++++ Material to process

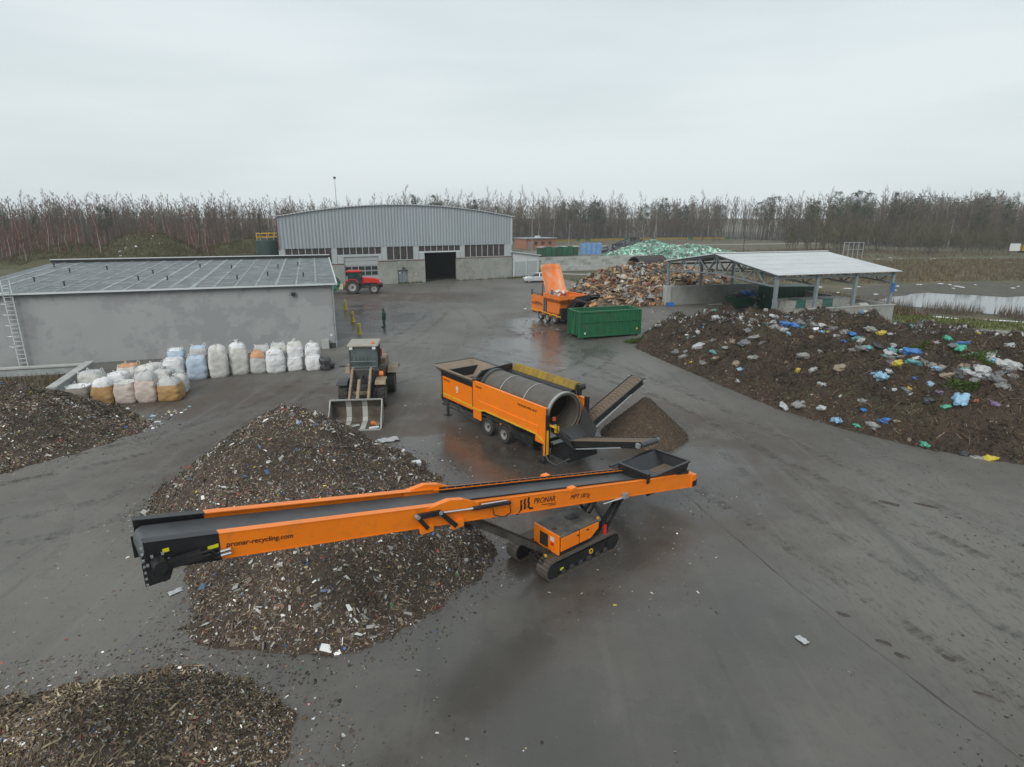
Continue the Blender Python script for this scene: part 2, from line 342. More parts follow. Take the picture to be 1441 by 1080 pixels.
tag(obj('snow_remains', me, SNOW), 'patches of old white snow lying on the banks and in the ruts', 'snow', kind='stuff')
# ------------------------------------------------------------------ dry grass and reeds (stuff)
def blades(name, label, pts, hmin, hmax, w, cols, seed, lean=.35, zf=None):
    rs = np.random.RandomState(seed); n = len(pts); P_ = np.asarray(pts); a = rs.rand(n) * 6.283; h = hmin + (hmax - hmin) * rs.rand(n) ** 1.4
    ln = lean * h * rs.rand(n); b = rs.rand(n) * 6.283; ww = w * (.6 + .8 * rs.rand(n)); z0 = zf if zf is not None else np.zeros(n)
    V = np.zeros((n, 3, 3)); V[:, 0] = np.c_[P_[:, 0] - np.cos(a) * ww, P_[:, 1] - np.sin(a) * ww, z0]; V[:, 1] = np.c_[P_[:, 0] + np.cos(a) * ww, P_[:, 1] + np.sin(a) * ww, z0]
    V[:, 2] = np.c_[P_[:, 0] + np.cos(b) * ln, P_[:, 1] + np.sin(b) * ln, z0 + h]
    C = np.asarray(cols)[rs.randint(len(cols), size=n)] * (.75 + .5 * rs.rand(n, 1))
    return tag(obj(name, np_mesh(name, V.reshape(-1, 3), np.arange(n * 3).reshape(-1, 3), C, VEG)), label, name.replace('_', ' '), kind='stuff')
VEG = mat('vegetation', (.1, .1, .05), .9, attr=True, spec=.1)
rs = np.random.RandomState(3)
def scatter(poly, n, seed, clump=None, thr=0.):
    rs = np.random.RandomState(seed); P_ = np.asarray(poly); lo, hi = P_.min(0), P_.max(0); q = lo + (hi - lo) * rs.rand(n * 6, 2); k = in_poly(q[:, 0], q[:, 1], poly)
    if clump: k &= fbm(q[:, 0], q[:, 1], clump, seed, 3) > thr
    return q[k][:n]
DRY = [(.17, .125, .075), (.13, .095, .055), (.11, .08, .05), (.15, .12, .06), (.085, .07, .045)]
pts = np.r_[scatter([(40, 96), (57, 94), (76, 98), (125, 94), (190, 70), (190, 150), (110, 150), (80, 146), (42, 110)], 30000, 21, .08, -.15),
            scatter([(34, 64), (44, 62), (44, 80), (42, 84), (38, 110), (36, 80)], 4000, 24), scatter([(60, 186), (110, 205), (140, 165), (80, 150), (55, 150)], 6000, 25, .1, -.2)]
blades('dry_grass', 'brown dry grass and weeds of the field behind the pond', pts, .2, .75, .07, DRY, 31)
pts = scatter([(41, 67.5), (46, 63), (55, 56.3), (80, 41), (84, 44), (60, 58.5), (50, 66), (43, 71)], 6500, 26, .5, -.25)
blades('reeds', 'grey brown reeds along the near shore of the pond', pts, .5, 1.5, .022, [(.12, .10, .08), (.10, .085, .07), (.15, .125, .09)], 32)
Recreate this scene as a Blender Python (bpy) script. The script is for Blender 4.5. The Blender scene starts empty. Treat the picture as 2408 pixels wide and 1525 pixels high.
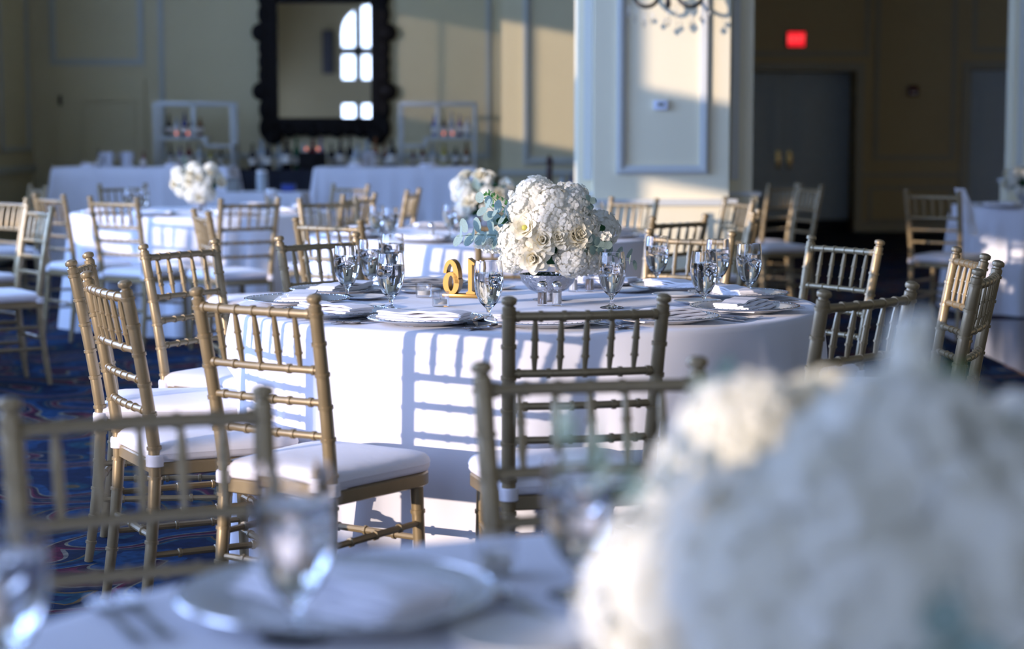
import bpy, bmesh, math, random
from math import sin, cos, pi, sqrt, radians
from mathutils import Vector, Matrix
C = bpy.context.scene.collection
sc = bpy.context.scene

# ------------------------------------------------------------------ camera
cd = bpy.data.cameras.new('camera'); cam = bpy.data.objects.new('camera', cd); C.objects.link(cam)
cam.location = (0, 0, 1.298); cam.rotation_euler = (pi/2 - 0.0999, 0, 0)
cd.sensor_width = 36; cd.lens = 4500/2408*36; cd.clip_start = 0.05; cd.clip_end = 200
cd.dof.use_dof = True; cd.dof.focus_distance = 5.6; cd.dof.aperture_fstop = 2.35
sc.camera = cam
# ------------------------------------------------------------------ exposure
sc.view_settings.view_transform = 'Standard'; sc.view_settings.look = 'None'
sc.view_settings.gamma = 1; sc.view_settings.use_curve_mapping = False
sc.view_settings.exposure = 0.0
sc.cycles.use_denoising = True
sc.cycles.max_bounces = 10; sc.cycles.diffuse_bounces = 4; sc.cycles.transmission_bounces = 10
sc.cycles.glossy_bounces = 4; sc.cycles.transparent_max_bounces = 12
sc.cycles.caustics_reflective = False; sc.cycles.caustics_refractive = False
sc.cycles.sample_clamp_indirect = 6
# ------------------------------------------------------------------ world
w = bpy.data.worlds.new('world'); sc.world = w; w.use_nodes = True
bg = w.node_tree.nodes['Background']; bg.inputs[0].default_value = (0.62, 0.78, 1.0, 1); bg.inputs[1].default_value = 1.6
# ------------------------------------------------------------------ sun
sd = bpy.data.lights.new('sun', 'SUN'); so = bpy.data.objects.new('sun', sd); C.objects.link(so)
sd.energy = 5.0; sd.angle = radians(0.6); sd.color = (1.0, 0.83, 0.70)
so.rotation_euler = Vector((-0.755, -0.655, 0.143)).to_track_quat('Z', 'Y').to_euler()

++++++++

# Written exercise
Retype, word for word, only the lines from the one containing "Recreate this scene" through the one containing "sc = bpy.context.scene", both included, and leave out any pictures.

# Finished task
Recreate this scene as a Blender Python (bpy) script. The script is for Blender 4.5. The Blender scene starts empty. Treat the picture as 2408 pixels wide and 1525 pixels high.
import bpy, bmesh, math, random
from math import sin, cos, pi, sqrt, radians
from mathutils import Vector, Matrix
C = bpy.context.scene.collection
sc = bpy.context.scene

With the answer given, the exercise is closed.